### Available data
════

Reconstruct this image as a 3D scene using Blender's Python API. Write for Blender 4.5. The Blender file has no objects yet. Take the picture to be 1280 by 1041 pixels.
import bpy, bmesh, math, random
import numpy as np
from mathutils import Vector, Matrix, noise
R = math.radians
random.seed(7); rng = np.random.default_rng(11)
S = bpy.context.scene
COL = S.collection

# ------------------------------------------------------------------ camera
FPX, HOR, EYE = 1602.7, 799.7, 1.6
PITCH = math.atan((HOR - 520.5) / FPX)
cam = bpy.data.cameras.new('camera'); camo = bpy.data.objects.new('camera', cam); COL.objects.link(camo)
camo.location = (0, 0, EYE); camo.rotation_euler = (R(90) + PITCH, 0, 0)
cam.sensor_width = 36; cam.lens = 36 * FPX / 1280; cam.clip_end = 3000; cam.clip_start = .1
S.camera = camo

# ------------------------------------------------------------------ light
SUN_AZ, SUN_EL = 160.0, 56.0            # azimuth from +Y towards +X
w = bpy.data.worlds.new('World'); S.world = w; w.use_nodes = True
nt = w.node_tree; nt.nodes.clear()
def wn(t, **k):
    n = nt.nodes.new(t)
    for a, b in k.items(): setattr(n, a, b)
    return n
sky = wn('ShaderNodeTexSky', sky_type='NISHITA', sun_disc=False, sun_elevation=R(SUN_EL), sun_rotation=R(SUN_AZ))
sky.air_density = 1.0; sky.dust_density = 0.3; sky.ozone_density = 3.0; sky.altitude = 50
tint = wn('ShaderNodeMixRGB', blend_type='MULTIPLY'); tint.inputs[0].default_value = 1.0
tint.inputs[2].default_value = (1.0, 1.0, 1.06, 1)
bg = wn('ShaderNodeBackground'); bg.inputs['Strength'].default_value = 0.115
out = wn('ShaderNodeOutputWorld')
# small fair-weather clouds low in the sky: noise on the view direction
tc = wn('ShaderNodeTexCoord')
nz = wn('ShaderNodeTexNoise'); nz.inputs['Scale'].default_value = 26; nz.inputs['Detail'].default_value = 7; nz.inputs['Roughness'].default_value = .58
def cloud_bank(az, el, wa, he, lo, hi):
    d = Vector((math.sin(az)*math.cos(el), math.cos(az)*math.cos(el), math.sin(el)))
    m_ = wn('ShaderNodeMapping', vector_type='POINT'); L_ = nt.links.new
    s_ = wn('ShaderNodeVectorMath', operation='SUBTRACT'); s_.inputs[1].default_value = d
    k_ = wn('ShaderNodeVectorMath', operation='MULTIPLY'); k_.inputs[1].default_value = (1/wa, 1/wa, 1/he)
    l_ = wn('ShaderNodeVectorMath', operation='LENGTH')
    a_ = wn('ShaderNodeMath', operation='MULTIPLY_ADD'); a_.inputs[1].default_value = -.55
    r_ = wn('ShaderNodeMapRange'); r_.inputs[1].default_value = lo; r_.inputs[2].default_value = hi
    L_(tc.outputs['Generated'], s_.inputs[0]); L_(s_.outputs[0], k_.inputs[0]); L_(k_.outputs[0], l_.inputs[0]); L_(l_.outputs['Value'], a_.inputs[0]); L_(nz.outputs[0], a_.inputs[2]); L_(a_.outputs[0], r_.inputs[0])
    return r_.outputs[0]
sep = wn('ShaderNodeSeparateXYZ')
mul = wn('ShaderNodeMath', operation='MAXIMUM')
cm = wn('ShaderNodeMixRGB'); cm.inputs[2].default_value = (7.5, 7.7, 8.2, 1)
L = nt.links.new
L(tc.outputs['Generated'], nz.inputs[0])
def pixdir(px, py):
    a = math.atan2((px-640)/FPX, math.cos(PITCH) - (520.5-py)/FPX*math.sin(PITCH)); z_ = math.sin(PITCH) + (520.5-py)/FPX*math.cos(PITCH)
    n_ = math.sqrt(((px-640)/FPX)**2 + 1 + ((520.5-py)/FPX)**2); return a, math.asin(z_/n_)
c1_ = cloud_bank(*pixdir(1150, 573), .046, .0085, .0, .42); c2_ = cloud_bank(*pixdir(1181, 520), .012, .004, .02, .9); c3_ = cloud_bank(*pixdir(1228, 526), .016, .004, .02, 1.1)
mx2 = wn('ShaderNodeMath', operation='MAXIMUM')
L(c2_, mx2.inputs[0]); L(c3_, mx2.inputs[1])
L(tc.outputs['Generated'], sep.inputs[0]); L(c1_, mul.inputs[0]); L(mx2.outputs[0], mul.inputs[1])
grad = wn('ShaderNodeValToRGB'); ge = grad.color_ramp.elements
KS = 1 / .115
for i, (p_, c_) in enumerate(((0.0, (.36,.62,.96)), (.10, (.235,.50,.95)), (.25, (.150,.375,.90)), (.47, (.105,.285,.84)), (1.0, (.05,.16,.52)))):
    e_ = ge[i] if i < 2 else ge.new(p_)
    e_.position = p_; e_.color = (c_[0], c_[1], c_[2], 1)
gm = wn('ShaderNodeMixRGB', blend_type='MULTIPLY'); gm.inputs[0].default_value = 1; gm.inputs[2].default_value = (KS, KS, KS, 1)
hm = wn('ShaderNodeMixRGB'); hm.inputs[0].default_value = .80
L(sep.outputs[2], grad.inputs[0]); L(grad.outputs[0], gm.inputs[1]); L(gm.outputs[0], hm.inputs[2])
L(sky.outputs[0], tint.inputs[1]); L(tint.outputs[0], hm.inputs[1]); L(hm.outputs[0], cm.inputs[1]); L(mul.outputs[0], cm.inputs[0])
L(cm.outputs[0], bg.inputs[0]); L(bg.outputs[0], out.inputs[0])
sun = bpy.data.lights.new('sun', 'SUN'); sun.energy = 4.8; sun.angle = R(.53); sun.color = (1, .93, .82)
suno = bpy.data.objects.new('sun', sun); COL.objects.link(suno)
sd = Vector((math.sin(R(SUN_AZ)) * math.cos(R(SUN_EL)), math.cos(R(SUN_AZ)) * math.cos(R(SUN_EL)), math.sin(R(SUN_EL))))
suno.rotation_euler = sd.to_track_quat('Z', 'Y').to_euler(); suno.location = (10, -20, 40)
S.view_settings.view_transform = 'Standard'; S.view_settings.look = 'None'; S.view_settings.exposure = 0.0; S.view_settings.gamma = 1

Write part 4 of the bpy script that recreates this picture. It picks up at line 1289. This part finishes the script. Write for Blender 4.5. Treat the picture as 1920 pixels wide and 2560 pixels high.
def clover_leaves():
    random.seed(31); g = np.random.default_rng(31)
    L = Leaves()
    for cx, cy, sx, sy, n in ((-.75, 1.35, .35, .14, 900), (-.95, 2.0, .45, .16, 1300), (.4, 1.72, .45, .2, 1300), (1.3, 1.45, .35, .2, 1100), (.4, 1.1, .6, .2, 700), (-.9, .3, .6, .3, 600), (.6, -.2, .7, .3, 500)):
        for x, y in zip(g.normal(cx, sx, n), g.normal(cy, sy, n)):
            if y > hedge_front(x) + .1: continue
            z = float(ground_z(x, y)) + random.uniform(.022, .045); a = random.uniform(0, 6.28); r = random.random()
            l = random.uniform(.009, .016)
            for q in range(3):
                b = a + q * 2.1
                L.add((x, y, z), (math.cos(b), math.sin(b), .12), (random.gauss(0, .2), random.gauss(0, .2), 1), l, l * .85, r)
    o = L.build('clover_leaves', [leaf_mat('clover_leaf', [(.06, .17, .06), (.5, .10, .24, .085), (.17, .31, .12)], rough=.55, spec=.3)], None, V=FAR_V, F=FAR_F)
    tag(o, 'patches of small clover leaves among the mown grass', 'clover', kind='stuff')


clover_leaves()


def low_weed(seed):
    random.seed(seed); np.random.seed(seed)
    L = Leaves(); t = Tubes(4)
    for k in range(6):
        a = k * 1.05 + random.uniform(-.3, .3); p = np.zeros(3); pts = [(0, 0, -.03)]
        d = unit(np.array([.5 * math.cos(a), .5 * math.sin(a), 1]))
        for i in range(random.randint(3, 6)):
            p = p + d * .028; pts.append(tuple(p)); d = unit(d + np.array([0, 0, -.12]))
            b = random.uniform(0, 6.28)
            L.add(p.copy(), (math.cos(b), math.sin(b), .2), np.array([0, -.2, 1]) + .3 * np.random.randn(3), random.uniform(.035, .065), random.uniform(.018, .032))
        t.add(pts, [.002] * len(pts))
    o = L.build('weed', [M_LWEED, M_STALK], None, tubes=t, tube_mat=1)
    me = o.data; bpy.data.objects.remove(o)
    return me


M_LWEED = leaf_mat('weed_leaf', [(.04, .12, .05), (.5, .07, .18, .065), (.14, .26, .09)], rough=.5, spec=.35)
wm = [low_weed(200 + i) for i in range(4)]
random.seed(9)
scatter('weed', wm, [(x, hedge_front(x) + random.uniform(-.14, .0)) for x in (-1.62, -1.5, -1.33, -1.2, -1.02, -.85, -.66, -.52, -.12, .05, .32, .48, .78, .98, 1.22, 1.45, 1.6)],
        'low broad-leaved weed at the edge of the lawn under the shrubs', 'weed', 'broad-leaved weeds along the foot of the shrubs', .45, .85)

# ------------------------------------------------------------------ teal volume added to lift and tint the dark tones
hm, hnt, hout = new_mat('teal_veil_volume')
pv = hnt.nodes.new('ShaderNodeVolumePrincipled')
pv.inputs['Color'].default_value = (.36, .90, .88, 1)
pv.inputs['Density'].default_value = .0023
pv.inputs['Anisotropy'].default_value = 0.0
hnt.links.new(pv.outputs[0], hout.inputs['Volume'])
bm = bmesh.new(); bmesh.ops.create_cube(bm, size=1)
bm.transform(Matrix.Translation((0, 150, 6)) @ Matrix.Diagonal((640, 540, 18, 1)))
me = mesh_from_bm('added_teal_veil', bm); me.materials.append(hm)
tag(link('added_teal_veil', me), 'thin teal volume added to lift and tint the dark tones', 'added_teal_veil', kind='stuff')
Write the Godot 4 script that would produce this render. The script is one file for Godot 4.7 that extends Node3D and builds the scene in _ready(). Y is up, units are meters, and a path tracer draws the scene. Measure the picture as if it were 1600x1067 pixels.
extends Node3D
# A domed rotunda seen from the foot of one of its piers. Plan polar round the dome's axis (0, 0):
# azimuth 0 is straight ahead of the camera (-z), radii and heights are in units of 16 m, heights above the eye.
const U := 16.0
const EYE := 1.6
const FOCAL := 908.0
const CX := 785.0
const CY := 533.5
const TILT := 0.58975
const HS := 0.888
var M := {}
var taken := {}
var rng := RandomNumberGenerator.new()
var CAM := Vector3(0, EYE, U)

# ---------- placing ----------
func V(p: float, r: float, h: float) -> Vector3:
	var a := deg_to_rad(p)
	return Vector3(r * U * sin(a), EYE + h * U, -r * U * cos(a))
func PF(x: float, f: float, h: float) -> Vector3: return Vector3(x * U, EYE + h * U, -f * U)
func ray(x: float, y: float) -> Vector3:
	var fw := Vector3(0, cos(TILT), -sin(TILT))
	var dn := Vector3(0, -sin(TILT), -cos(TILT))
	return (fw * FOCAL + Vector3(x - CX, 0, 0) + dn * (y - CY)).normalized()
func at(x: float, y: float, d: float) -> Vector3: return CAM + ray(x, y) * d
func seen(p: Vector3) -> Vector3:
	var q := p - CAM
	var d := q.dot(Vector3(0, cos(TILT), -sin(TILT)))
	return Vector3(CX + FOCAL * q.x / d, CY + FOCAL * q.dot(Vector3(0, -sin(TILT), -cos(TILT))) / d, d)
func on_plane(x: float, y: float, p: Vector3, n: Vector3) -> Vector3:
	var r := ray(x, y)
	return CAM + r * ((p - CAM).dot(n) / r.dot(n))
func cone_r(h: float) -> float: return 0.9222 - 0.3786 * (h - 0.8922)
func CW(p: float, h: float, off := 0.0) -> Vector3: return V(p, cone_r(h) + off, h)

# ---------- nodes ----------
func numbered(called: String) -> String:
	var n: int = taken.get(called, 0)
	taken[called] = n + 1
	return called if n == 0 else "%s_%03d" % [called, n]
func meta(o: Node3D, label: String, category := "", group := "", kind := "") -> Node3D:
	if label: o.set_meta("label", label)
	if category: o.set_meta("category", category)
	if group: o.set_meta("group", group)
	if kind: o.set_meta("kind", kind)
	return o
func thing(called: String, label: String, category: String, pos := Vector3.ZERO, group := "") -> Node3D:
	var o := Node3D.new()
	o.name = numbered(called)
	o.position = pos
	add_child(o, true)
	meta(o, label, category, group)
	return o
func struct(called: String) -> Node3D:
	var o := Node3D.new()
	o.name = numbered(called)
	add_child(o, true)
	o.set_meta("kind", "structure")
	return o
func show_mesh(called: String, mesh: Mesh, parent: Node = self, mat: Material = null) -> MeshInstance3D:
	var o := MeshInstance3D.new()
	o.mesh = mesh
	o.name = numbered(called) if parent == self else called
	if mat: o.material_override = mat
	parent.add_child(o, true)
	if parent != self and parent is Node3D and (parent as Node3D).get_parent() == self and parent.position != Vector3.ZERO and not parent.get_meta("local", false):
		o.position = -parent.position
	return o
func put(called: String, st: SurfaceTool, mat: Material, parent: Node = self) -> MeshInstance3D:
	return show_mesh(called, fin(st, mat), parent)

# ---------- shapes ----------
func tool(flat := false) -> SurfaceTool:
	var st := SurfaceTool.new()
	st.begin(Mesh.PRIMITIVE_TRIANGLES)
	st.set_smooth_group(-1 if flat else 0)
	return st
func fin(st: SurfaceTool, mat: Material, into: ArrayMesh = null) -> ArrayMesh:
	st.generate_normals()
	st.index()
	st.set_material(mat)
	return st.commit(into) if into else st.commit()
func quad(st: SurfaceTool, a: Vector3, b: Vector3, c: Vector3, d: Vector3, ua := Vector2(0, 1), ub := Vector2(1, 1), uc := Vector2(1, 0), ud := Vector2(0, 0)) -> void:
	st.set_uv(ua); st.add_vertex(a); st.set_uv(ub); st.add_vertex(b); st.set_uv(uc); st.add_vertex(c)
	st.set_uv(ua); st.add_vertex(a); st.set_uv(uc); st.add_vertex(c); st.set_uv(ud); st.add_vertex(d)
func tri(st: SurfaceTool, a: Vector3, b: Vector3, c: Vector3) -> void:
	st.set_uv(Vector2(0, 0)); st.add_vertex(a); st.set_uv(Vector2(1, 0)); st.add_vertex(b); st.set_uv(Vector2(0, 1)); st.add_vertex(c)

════

### Aim
Pull every line containing "that" out of the data above.

### Output for this exercise
Write part 4 of the bpy script that recreates this picture. It picks up at line 1289. This part finishes the script. Write for Blender 4.5. Treat the picture as 1920 pixels wide and 2560 pixels high.
Write the Godot 4 script that would produce this render. The script is one file for Godot 4.7 that extends Node3D and builds the scene in _ready(). Y is up, units are meters, and a path tracer draws the scene. Measure the picture as if it were 1600x1067 pixels.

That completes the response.